• GIVEN RECORDS:

=======

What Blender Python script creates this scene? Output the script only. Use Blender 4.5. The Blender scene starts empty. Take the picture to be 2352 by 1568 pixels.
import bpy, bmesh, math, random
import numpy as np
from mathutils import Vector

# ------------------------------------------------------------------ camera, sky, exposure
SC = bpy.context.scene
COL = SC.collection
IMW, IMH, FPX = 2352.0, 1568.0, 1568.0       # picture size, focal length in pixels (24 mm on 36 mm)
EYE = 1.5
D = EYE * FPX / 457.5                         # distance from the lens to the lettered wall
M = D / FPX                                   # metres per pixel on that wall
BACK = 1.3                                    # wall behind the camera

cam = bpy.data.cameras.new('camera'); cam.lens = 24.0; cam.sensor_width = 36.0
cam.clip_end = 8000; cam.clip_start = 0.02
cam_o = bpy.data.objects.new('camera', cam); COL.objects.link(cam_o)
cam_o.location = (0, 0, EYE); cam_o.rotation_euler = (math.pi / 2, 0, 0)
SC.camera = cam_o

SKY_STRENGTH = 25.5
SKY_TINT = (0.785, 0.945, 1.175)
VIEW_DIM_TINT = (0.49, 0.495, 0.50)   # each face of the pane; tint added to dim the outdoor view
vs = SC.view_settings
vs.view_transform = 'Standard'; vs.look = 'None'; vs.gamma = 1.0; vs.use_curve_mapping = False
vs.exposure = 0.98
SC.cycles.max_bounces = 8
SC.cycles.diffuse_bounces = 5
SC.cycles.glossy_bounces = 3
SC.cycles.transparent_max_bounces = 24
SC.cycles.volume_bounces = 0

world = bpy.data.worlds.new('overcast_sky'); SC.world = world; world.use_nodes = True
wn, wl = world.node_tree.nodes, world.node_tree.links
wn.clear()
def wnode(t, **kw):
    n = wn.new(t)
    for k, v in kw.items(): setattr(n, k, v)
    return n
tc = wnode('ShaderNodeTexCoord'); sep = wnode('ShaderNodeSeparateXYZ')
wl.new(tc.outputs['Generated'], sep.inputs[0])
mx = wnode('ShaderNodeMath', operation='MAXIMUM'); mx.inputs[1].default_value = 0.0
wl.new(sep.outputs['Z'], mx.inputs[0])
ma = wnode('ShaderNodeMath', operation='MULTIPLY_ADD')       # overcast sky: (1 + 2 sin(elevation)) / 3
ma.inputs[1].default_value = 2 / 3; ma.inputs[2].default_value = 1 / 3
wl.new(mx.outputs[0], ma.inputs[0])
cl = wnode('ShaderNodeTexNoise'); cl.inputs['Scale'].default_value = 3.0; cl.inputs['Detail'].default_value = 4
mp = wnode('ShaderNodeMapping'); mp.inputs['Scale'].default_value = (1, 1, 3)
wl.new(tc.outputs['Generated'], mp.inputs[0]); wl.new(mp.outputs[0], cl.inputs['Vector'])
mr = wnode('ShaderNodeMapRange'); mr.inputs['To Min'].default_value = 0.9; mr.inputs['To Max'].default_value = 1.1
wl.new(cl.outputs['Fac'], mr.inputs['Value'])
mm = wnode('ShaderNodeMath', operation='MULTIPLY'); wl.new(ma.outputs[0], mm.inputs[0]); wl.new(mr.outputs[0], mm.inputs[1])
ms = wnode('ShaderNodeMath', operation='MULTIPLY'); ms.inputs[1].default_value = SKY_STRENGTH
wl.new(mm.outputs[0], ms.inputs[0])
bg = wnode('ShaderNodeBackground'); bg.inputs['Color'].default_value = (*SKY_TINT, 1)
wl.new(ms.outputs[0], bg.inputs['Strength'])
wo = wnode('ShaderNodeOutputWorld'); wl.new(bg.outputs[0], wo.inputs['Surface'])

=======

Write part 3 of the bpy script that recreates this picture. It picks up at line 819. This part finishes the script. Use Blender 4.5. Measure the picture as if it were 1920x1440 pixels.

=======

• AIM:
Return nothing but the lines running from the line with "What Blender Python" through the line with "from mathutils import Vector", exactly as they appear.

• OUTPUT FOR THIS EXERCISE:
What Blender Python script creates this scene? Output the script only. Use Blender 4.5. The Blender scene starts empty. Take the picture to be 2352 by 1568 pixels.
import bpy, bmesh, math, random
import numpy as np
from mathutils import Vector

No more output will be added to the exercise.